Exercise details: Set the listing down again exactly, please, apart from its pictures.
-- begin Data segment --
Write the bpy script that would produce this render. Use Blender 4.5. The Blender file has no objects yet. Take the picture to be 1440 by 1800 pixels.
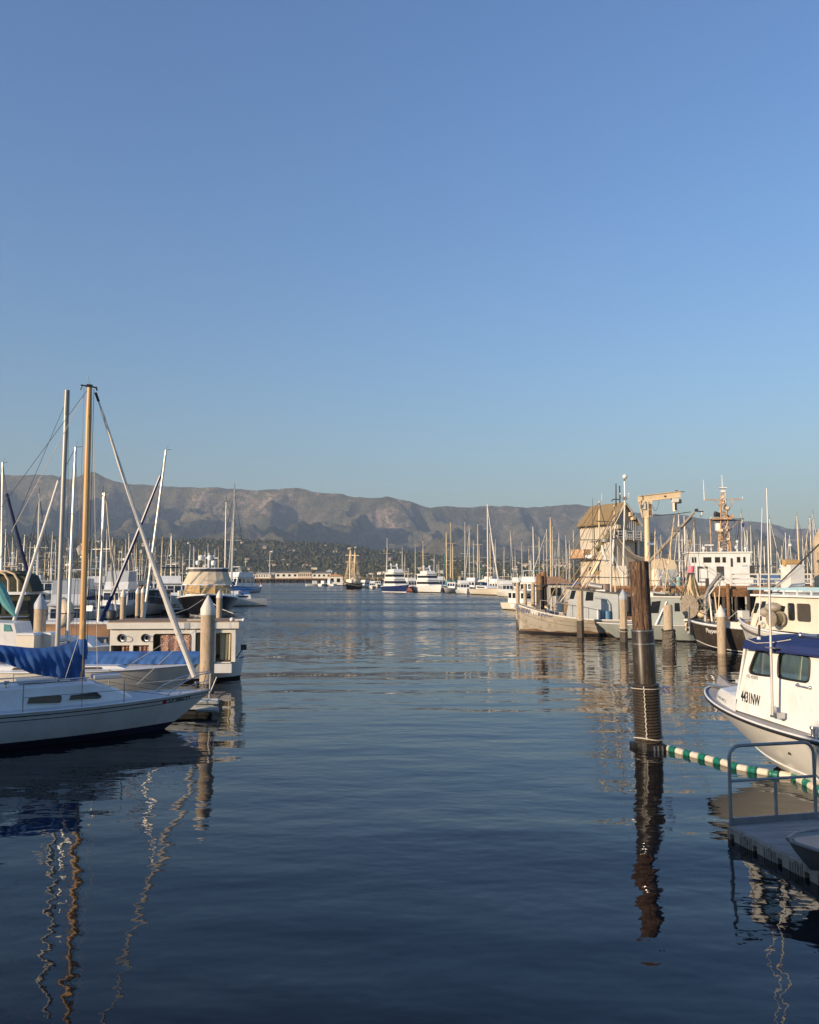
import bpy, math, random
import numpy as np
from mathutils import Vector, Matrix
from mathutils.geometry import tessellate_polygon
random.seed(7)
rng = np.random.default_rng(11)
SC = bpy.context.scene
COL = SC.collection
R = math.radians
PI = math.pi

# ---------------------------------------------------------------- camera
CAM_H = 3.6
PITCH = math.atan(118.0 / 1440.0)
cd = bpy.data.cameras.new('camera'); cam = bpy.data.objects.new('camera', cd); COL.objects.link(cam)
cam.location = (0, 0, CAM_H); cam.rotation_euler = (PI / 2 + PITCH, 0, 0)
cd.sensor_fit = 'HORIZONTAL'; cd.sensor_width = 36; cd.lens = 36; cd.clip_start = 0.1; cd.clip_end = 40000
SC.camera = cam
SC.render.resolution_x = 819; SC.render.resolution_y = 1024

# ---------------------------------------------------------------- light
SUN_EL, SUN_AZ = R(14.5), R(51)          # azimuth measured from straight behind the camera towards the left
sdir = Vector((-math.sin(SUN_AZ) * math.cos(SUN_EL), -math.cos(SUN_AZ) * math.cos(SUN_EL), math.sin(SUN_EL)))
W = bpy.data.worlds.new('World'); SC.world = W; W.use_nodes = True
nt = W.node_tree; nt.nodes.clear()
sky = nt.nodes.new('ShaderNodeTexSky'); sky.sky_type = 'NISHITA'; sky.sun_disc = False
sky.sun_elevation = SUN_EL
sky.sun_rotation = math.atan2(sdir.x, sdir.y)
sky.air_density = 1.8; sky.dust_density = 1.1; sky.ozone_density = 3.0; sky.altitude = 0
bg = nt.nodes.new('ShaderNodeBackground'); bg.inputs['Strength'].default_value = 0.122
wo = nt.nodes.new('ShaderNodeOutputWorld')
hs = nt.nodes.new('ShaderNodeHueSaturation'); hs.inputs['Saturation'].default_value = 1.04; hs.inputs['Value'].default_value = 1.0
tn = nt.nodes.new('ShaderNodeMix'); tn.data_type = 'RGBA'; tn.blend_type = 'MULTIPLY'; tn.inputs[0].default_value = 1; tn.inputs[7].default_value = (.665, .885, 1.37, 1)
nt.links.new(sky.outputs[0], hs.inputs['Color']); nt.links.new(hs.outputs[0], tn.inputs[6]); nt.links.new(tn.outputs[2], bg.inputs[0]); nt.links.new(bg.outputs[0], wo.inputs[0])
sl = bpy.data.lights.new('sun', 'SUN'); sl.energy = 4.7; sl.angle = R(0.55); sl.color = (1.0, 0.775, 0.53)
so = bpy.data.objects.new('sun', sl); COL.objects.link(so); so.rotation_euler = sdir.to_track_quat('Z', 'Y').to_euler()
VS = SC.view_settings
VS.view_transform = 'Standard'; VS.look = 'None'; VS.gamma = 1; VS.use_curve_mapping = False; VS.exposure = 0.25
SC.render.engine = 'CYCLES'
SC.cycles.max_bounces = 8; SC.cycles.transparent_max_bounces = 12; SC.cycles.volume_bounces = 1

# ---------------------------------------------------------------- where a photographed point stands
CT, ST = math.cos(PITCH), math.sin(PITCH)
def ray(px, py):
    u = (px - 720) / 1440.0; v = (900 - py) / 1440.0
    return Vector((u, CT - v * ST, ST + v * CT))
def G(px, py, z=0.0):
    d = ray(px, py); t = (z - CAM_H) / d.z
    return Vector((d.x * t, d.y * t, z))
def P(px, py, Y):
    d = ray(px, py); t = Y / d.y
    return Vector((d.x * t, Y, CAM_H + d.z * t))

# ---------------------------------------------------------------- materials
MATS = {}
def mat(name, col, rough=.55, var=.12, scale=2.0, bump=0.0, metal=0.0, stretch=(1, 1, 1), col2=None, fac2=.5, spec=.5, bscale=None, sharp=.12):
    """procedural paint / wood / metal: base colour with large soft variation, optional second colour in blotches, fine relief"""
    if name in MATS: return MATS[name]
    m = bpy.data.materials.new(name); m.use_nodes = True; n = m.node_tree.nodes; l = m.node_tree.links
    b = n['Principled BSDF']; b.inputs['Roughness'].default_value = rough; b.inputs['Metallic'].default_value = metal
    b.inputs['Specular IOR Level'].default_value = spec
    tc = n.new('ShaderNodeTexCoord'); mp = n.new('ShaderNodeMapping'); mp.inputs['Scale'].default_value = stretch
    l.new(tc.outputs['Object'], mp.inputs[0])
    no = n.new('ShaderNodeTexNoise'); no.inputs['Scale'].default_value = scale; no.inputs['Detail'].default_value = 6; no.inputs['Roughness'].default_value = .62
    l.new(mp.outputs[0], no.inputs['Vector'])
    cr = n.new('ShaderNodeValToRGB')
    lo = [c * (1 - var) for c in col]; hi = [min(1, c * (1 + var * .6)) for c in col]
    cr.color_ramp.elements[0].position = .3; cr.color_ramp.elements[0].color = (*lo, 1)
    cr.color_ramp.elements[1].position = .7; cr.color_ramp.elements[1].color = (*hi, 1)
    l.new(no.outputs['Fac'], cr.inputs[0]); out = cr.outputs[0]
    if col2:
        n2 = n.new('ShaderNodeTexNoise'); n2.inputs['Scale'].default_value = scale * 2.3; n2.inputs['Detail'].default_value = 8; n2.inputs['Roughness'].default_value = .7
        l.new(mp.outputs[0], n2.inputs['Vector'])
        r2 = n.new('ShaderNodeMapRange'); r2.inputs['From Min'].default_value = 1 - fac2 - sharp / 2; r2.inputs['From Max'].default_value = 1 - fac2 + sharp / 2
        l.new(n2.outputs['Fac'], r2.inputs['Value'])
        mx = n.new('ShaderNodeMix'); mx.data_type = 'RGBA'; l.new(r2.outputs[0], mx.inputs[0]); l.new(out, mx.inputs[6]); mx.inputs[7].default_value = (*col2, 1)
        out = mx.outputs[2]
    l.new(out, b.inputs['Base Color'])
    if bump:
        nb = n.new('ShaderNodeTexNoise'); nb.inputs['Scale'].default_value = bscale or scale * 6; nb.inputs['Detail'].default_value = 5
        l.new(mp.outputs[0], nb.inputs['Vector'])
        bp = n.new('ShaderNodeBump'); bp.inputs['Strength'].default_value = 1; bp.inputs['Distance'].default_value = bump
        l.new(nb.outputs['Fac'], bp.inputs['Height']); l.new(bp.outputs[0], b.inputs['Normal'])
    MATS[name] = m; return m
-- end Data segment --
Solved problem:
Write the bpy script that would produce this render. Use Blender 4.5. The Blender file has no objects yet. Take the picture to be 1440 by 1800 pixels.
import bpy, math, random
import numpy as np
from mathutils import Vector, Matrix
from mathutils.geometry import tessellate_polygon
random.seed(7)
rng = np.random.default_rng(11)
SC = bpy.context.scene
COL = SC.collection
R = math.radians
PI = math.pi

# ---------------------------------------------------------------- camera
CAM_H = 3.6
PITCH = math.atan(118.0 / 1440.0)
cd = bpy.data.cameras.new('camera'); cam = bpy.data.objects.new('camera', cd); COL.objects.link(cam)
cam.location = (0, 0, CAM_H); cam.rotation_euler = (PI / 2 + PITCH, 0, 0)
cd.sensor_fit = 'HORIZONTAL'; cd.sensor_width = 36; cd.lens = 36; cd.clip_start = 0.1; cd.clip_end = 40000
SC.camera = cam
SC.render.resolution_x = 819; SC.render.resolution_y = 1024

# ---------------------------------------------------------------- light
SUN_EL, SUN_AZ = R(14.5), R(51)          # azimuth measured from straight behind the camera towards the left
sdir = Vector((-math.sin(SUN_AZ) * math.cos(SUN_EL), -math.cos(SUN_AZ) * math.cos(SUN_EL), math.sin(SUN_EL)))
W = bpy.data.worlds.new('World'); SC.world = W; W.use_nodes = True
nt = W.node_tree; nt.nodes.clear()
sky = nt.nodes.new('ShaderNodeTexSky'); sky.sky_type = 'NISHITA'; sky.sun_disc = False
sky.sun_elevation = SUN_EL
sky.sun_rotation = math.atan2(sdir.x, sdir.y)
sky.air_density = 1.8; sky.dust_density = 1.1; sky.ozone_density = 3.0; sky.altitude = 0
bg = nt.nodes.new('ShaderNodeBackground'); bg.inputs['Strength'].default_value = 0.122
wo = nt.nodes.new('ShaderNodeOutputWorld')
hs = nt.nodes.new('ShaderNodeHueSaturation'); hs.inputs['Saturation'].default_value = 1.04; hs.inputs['Value'].default_value = 1.0
tn = nt.nodes.new('ShaderNodeMix'); tn.data_type = 'RGBA'; tn.blend_type = 'MULTIPLY'; tn.inputs[0].default_value = 1; tn.inputs[7].default_value = (.665, .885, 1.37, 1)
nt.links.new(sky.outputs[0], hs.inputs['Color']); nt.links.new(hs.outputs[0], tn.inputs[6]); nt.links.new(tn.outputs[2], bg.inputs[0]); nt.links.new(bg.outputs[0], wo.inputs[0])
sl = bpy.data.lights.new('sun', 'SUN'); sl.energy = 4.7; sl.angle = R(0.55); sl.color = (1.0, 0.775, 0.53)
so = bpy.data.objects.new('sun', sl); COL.objects.link(so); so.rotation_euler = sdir.to_track_quat('Z', 'Y').to_euler()
VS = SC.view_settings
VS.view_transform = 'Standard'; VS.look = 'None'; VS.gamma = 1; VS.use_curve_mapping = False; VS.exposure = 0.25
SC.render.engine = 'CYCLES'
SC.cycles.max_bounces = 8; SC.cycles.transparent_max_bounces = 12; SC.cycles.volume_bounces = 1

# ---------------------------------------------------------------- where a photographed point stands
CT, ST = math.cos(PITCH), math.sin(PITCH)
def ray(px, py):
    u = (px - 720) / 1440.0; v = (900 - py) / 1440.0
    return Vector((u, CT - v * ST, ST + v * CT))
def G(px, py, z=0.0):
    d = ray(px, py); t = (z - CAM_H) / d.z
    return Vector((d.x * t, d.y * t, z))
def P(px, py, Y):
    d = ray(px, py); t = Y / d.y
    return Vector((d.x * t, Y, CAM_H + d.z * t))

# ---------------------------------------------------------------- materials
MATS = {}
def mat(name, col, rough=.55, var=.12, scale=2.0, bump=0.0, metal=0.0, stretch=(1, 1, 1), col2=None, fac2=.5, spec=.5, bscale=None, sharp=.12):
    """procedural paint / wood / metal: base colour with large soft variation, optional second colour in blotches, fine relief"""
    if name in MATS: return MATS[name]
    m = bpy.data.materials.new(name); m.use_nodes = True; n = m.node_tree.nodes; l = m.node_tree.links
    b = n['Principled BSDF']; b.inputs['Roughness'].default_value = rough; b.inputs['Metallic'].default_value = metal
    b.inputs['Specular IOR Level'].default_value = spec
    tc = n.new('ShaderNodeTexCoord'); mp = n.new('ShaderNodeMapping'); mp.inputs['Scale'].default_value = stretch
    l.new(tc.outputs['Object'], mp.inputs[0])
    no = n.new('ShaderNodeTexNoise'); no.inputs['Scale'].default_value = scale; no.inputs['Detail'].default_value = 6; no.inputs['Roughness'].default_value = .62
    l.new(mp.outputs[0], no.inputs['Vector'])
    cr = n.new('ShaderNodeValToRGB')
    lo = [c * (1 - var) for c in col]; hi = [min(1, c * (1 + var * .6)) for c in col]
    cr.color_ramp.elements[0].position = .3; cr.color_ramp.elements[0].color = (*lo, 1)
    cr.color_ramp.elements[1].position = .7; cr.color_ramp.elements[1].color = (*hi, 1)
    l.new(no.outputs['Fac'], cr.inputs[0]); out = cr.outputs[0]
    if col2:
        n2 = n.new('ShaderNodeTexNoise'); n2.inputs['Scale'].default_value = scale * 2.3; n2.inputs['Detail'].default_value = 8; n2.inputs['Roughness'].default_value = .7
        l.new(mp.outputs[0], n2.inputs['Vector'])
        r2 = n.new('ShaderNodeMapRange'); r2.inputs['From Min'].default_value = 1 - fac2 - sharp / 2; r2.inputs['From Max'].default_value = 1 - fac2 + sharp / 2
        l.new(n2.outputs['Fac'], r2.inputs['Value'])
        mx = n.new('ShaderNodeMix'); mx.data_type = 'RGBA'; l.new(r2.outputs[0], mx.inputs[0]); l.new(out, mx.inputs[6]); mx.inputs[7].default_value = (*col2, 1)
        out = mx.outputs[2]
    l.new(out, b.inputs['Base Color'])
    if bump:
        nb = n.new('ShaderNodeTexNoise'); nb.inputs['Scale'].default_value = bscale or scale * 6; nb.inputs['Detail'].default_value = 5
        l.new(mp.outputs[0], nb.inputs['Vector'])
        bp = n.new('ShaderNodeBump'); bp.inputs['Strength'].default_value = 1; bp.inputs['Distance'].default_value = bump
        l.new(nb.outputs['Fac'], bp.inputs['Height']); l.new(bp.outputs[0], b.inputs['Normal'])
    MATS[name] = m; return m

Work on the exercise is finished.